* SHORT EXERCISE: Print only the lines from the top of the data through the line with "COL = S.collection", both included, skipping every picture.

%%

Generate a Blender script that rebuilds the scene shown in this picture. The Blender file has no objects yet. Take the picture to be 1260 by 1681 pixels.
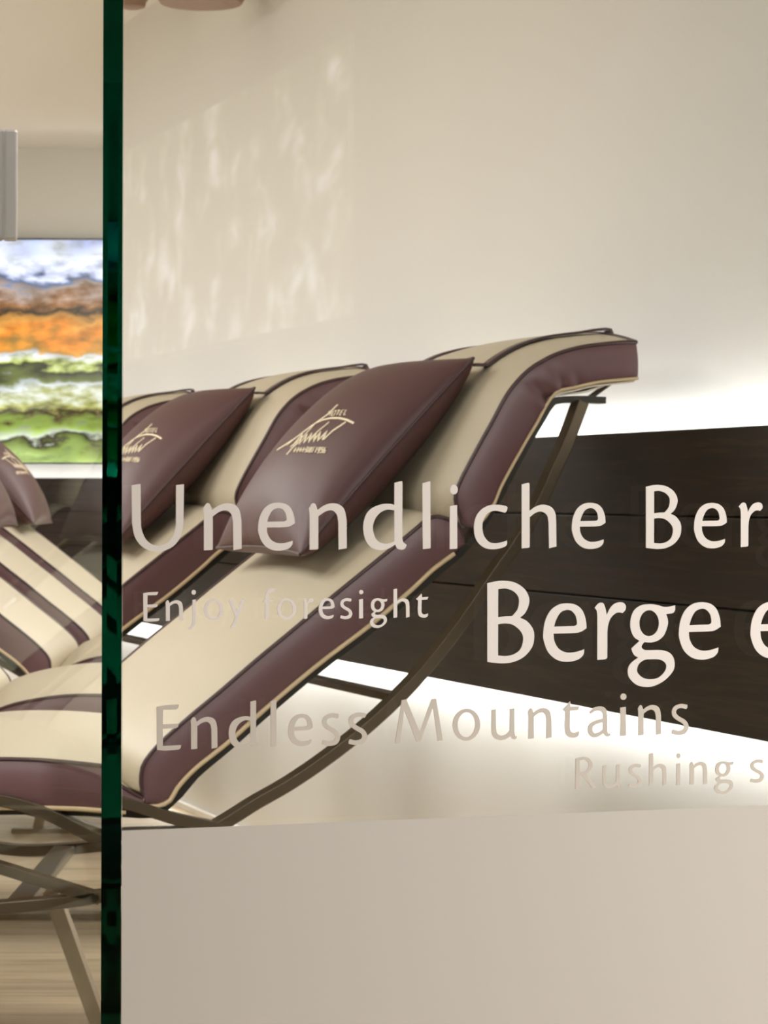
import bpy, math, random
from mathutils import Vector, Matrix
random.seed(4)
S = bpy.context.scene
COL = S.collection

# ------------------------------------------------------------------ camera
YAW = math.radians(18.9448)
cam = bpy.data.cameras.new('camera')
cam.sensor_fit = 'VERTICAL'
cam.sensor_height = 36.0
cam.sensor_width = 36.0 * 1260 / 1681
cam.lens = 36.0 * 4370 / 1681
cam.shift_y = -(840.5 - 815.0) / 1681
cam.clip_start = 0.05
cam.dof.use_dof = True
cam.dof.focus_distance = 1.75
cam.dof.aperture_fstop = 45
co = bpy.data.objects.new('camera', cam)
COL.objects.link(co)
F = Vector((math.sin(YAW), math.cos(YAW), 0))
R = Vector((math.cos(YAW), -math.sin(YAW), 0))
U = Vector((0, 0, 1))
RHO = 0.0024
Rr = R * math.cos(RHO) + U * math.sin(RHO)
Ur = U * math.cos(RHO) - R * math.sin(RHO)
M = Matrix((Rr, Ur, -F)).transposed().to_4x4()
M.translation = Vector((0, 0, 0.82))
co.matrix_world = M
S.camera = co

# ------------------------------------------------------------------ world, exposure
w = bpy.data.worlds.new('world'); S.world = w; w.use_nodes = True
w.node_tree.nodes['Background'].inputs[0].default_value = (0.9, 0.86, 0.8, 1)
w.node_tree.nodes['Background'].inputs[1].default_value = 0.02
vs = S.view_settings
vs.view_transform = 'Standard'; vs.look = 'None'; vs.gamma = 1.0
vs.exposure = 0.0; vs.use_curve_mapping = False
try:
    S.cycles.max_bounces = 40; S.cycles.transmission_bounces = 24
    S.cycles.transparent_max_bounces = 16; S.cycles.glossy_bounces = 30; S.cycles.diffuse_bounces = 6
    S.cycles.use_denoising = True; S.cycles.sample_clamp_indirect = 6.0
    S.cycles.caustics_reflective = False; S.cycles.caustics_refractive = True
except Exception:
    pass

# ------------------------------------------------------------------ room dimensions (metres)
XR, XL, YE, YB, ZC = 1.78, -2.3, 10.4, -6.0, 2.18     # head wall, far side wall, end wall, corridor end, ceiling
YG = 1.37                                            # glass front
PT, PB, PTE = 0.9216, 0.4766, 0.889                                # top and bottom of the dark wood band

# ------------------------------------------------------------------ room lamps
def area(name, loc, rot, sx, sy, power, col=(1.0, 0.988, 0.97), spread=180):
    l = bpy.data.lights.new(name, 'AREA'); l.shape = 'RECTANGLE'; l.size = sx; l.size_y = sy
    l.energy = power; l.color = col; l.spread = math.radians(spread)
    o = bpy.data.objects.new(name, l); o.location = loc; o.rotation_euler = rot
    COL.objects.link(o); return o
CEIL = 47
for k, y in enumerate((2.6, 4.8, 7.0, 9.0)):
    area('ceiling_lamp', (-0.55, y, ZC - 0.03), (0, 0, 0), 1.3, 1.3, CEIL)
LED = 14
W = (1.0, 0.995, 0.98)
area('led_strip_light', (XR - 0.030, 5.95, PT - 0.012), (math.pi, 0, 0), 0.012, 8.7, LED, W)
area('led_strip_light', (XR - 0.030, 5.95, PB + 0.012), (0, 0, 0), 0.012, 8.7, LED * 1.25, W)
area('led_strip_light', (-0.25, YE - 0.030, PTE - 0.012), (math.pi, 0, 0), 3.9, 0.012, LED * .7, W)
area('led_strip_light', (-0.25, YE - 0.030, PB + 0.012), (0, 0, 0), 3.9, 0.012, LED * .7, W)
area('led_strip_light', (XR - 0.03, 5.95, 0.03), (0, math.radians(60), 0), 0.012, 8.7, 3, W)
# corridor downlight that washes the outside of the glass front
CORR = 46
area('corridor_lamp', (1.5, -0.15, 2.12), (math.radians(42), 0, 0), 0.5, 0.5, CORR, (1.0, 0.99, 0.975), 100)

# ------------------------------------------------------------------ material helpers
def sl(r, g, b):
    def c(v):
        v /= 255.0
        return v / 12.92 if v <= 0.04045 else ((v + 0.055) / 1.055) ** 2.4
    return (c(r), c(g), c(b), 1)
def nt(name):
    m = bpy.data.materials.new(name); m.use_nodes = True
    t = m.node_tree; t.nodes.clear()
    o = t.nodes.new('ShaderNodeOutputMaterial')
    return m, t, o
def node(t, typ, **kw):
    n = t.nodes.new(typ)
    for k, v in kw.items():
        if k.startswith('i_'):
            n.inputs[k[2:].replace('_', ' ')].default_value = v
        else:
            setattr(n, k, v)
    return n
def pbr(name, col, rough=0.5, metal=0.0, var=0.0, vscale=8.0, bump=0.0, bscale=200.0, spec=0.5, sheen=0.0, coat=0.0):
    m, t, o = nt(name)
    p = node(t, 'ShaderNodeBsdfPrincipled')
    p.inputs['Base Color'].default_value = col
    p.inputs['Roughness'].default_value = rough
    p.inputs['Metallic'].default_value = metal
    p.inputs['Specular IOR Level'].default_value = spec
    p.inputs['Sheen Weight'].default_value = sheen
    p.inputs['Coat Weight'].default_value = coat
    t.links.new(p.outputs[0], o.inputs[0])
    tc = node(t, 'ShaderNodeTexCoord')
    if var > 0:
        nz = node(t, 'ShaderNodeTexNoise'); nz.inputs['Scale'].default_value = vscale; nz.inputs['Detail'].default_value = 4
        t.links.new(tc.outputs['Object'], nz.inputs['Vector'])
        mx = node(t, 'ShaderNodeMix', data_type='RGBA')
        mx.inputs['A'].default_value = tuple(c * (1 - var) for c in col[:3]) + (1,)
        mx.inputs['B'].default_value = tuple(min(1, c * (1 + var)) for c in col[:3]) + (1,)
        t.links.new(nz.outputs['Fac'], mx.inputs['Factor'])
        t.links.new(mx.outputs['Result'], p.inputs['Base Color'])
    if bump > 0:
        nb = node(t, 'ShaderNodeTexNoise'); nb.inputs['Scale'].default_value = bscale; nb.inputs['Detail'].default_value = 3
        t.links.new(tc.outputs['Object'], nb.inputs['Vector'])
        b = node(t, 'ShaderNodeBump'); b.inputs['Strength'].default_value = bump; b.inputs['Distance'].default_value = 0.002
        t.links.new(nb.outputs['Fac'], b.inputs['Height'])
        t.links.new(b.outputs[0], p.inputs['Normal'])
    return m
def wood(name, ramp, scale, axis_scale, rough, planks=None, plank_axis=1, plank_w=0.14):
    m, t, o = nt(name)
    p = node(t, 'ShaderNodeBsdfPrincipled'); p.inputs['Roughness'].default_value = rough
    tc = node(t, 'ShaderNodeTexCoord')
    mp = node(t, 'ShaderNodeMapping'); mp.inputs['Scale'].default_value = axis_scale
    t.links.new(tc.outputs['Object'], mp.inputs['Vector'])
    nz = node(t, 'ShaderNodeTexNoise'); nz.inputs['Scale'].default_value = scale; nz.inputs['Detail'].default_value = 8; nz.inputs['Roughness'].default_value = 0.62; nz.inputs['Distortion'].default_value = 0.6
    t.links.new(mp.outputs[0], nz.inputs['Vector'])
    fac = nz.outputs['Fac']
    if planks:
        sx = node(t, 'ShaderNodeSeparateXYZ'); t.links.new(tc.outputs['Object'], sx.inputs[0])
        dv = node(t, 'ShaderNodeMath', operation='DIVIDE'); t.links.new(sx.outputs[plank_axis], dv.inputs[0]); dv.inputs[1].default_value = plank_w
        fl = node(t, 'ShaderNodeMath', operation='FLOOR'); t.links.new(dv.outputs[0], fl.inputs[0])
        wn = node(t, 'ShaderNodeTexWhiteNoise', noise_dimensions='1D'); t.links.new(fl.outputs[0], wn.inputs['W'])
        ml = node(t, 'ShaderNodeMath', operation='MULTIPLY_ADD'); t.links.new(wn.outputs['Value'], ml.inputs[0]); ml.inputs[1].default_value = 0.22; ml.inputs[2].default_value = -0.11
        ad = node(t, 'ShaderNodeMath', operation='ADD'); t.links.new(fac, ad.inputs[0]); t.links.new(ml.outputs[0], ad.inputs[1])
        fac = ad.outputs[0]
    cr = node(t, 'ShaderNodeValToRGB')
    e = cr.color_ramp.elements
    e[0].position, e[0].color = ramp[0]; e[1].position, e[1].color = ramp[-1]
    for pos, c in ramp[1:-1]:
        k = e.new(pos); k.color = c
    t.links.new(fac, cr.inputs[0]); t.links.new(cr.outputs[0], p.inputs['Base Color'])
    b = node(t, 'ShaderNodeBump'); b.inputs['Strength'].default_value = 0.15; b.inputs['Distance'].default_value = 0.002
    t.links.new(nz.outputs['Fac'], b.inputs['Height']); t.links.new(b.outputs[0], p.inputs['Normal'])
    t.links.new(p.outputs[0], o.inputs[0])
    return m

MAT = {}
MAT['plaster'] = pbr('warm_plaster', sl(223, 222, 218), 0.85, var=0.02, vscale=3, bump=0.12, bscale=90, spec=0.2)
MAT['ceiling'] = pbr('ceiling_white', sl(222, 215, 206), 0.9)
MAT['corridor'] = pbr('corridor_plaster', sl(44, 36, 29), 0.9, var=0.03)
MAT['white'] = pbr('white_paint', sl(235, 230, 222), 0.5)
MAT['cream'] = pbr('cream_leather', sl(194, 183, 160), 0.48, var=0.02, vscale=5, bump=0.06, bscale=500, spec=0.4)
MAT['plum'] = pbr('plum_leather', sl(84, 54, 54), 0.46, var=0.05, vscale=6, bump=0.10, bscale=450, spec=0.4)
MAT['plumside'] = pbr('plum_side_leather', sl(104, 72, 74), 0.42, var=0.05, vscale=6, bump=0.10, bscale=450, spec=0.5)
MAT['liner'] = pbr('pale_liner_cloth', sl(236, 229, 216), 0.7)
MAT['plumpipe'] = pbr('plum_piping', sl(70, 46, 46), 0.4)
MAT['creampipe'] = pbr('cream_piping', sl(214, 190, 152), 0.5)
MAT['bronze'] = pbr('bronze_steel', sl(98, 86, 70), 0.32, metal=0.7, var=0.08, vscale=14)
MAT['black'] = pbr('black_steel', sl(50, 46, 40), 0.35, metal=0.4)
MAT['thread'] = pbr('cream_thread', sl(240, 226, 196), 0.6)
MAT['steel'] = pbr('brushed_steel', sl(186, 178, 174), 0.42, metal=0.6, var=0.06, vscale=30)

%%

* FINISHED EXERCISE:
Generate a Blender script that rebuilds the scene shown in this picture. The Blender file has no objects yet. Take the picture to be 1260 by 1681 pixels.
import bpy, math, random
from mathutils import Vector, Matrix
random.seed(4)
S = bpy.context.scene
COL = S.collection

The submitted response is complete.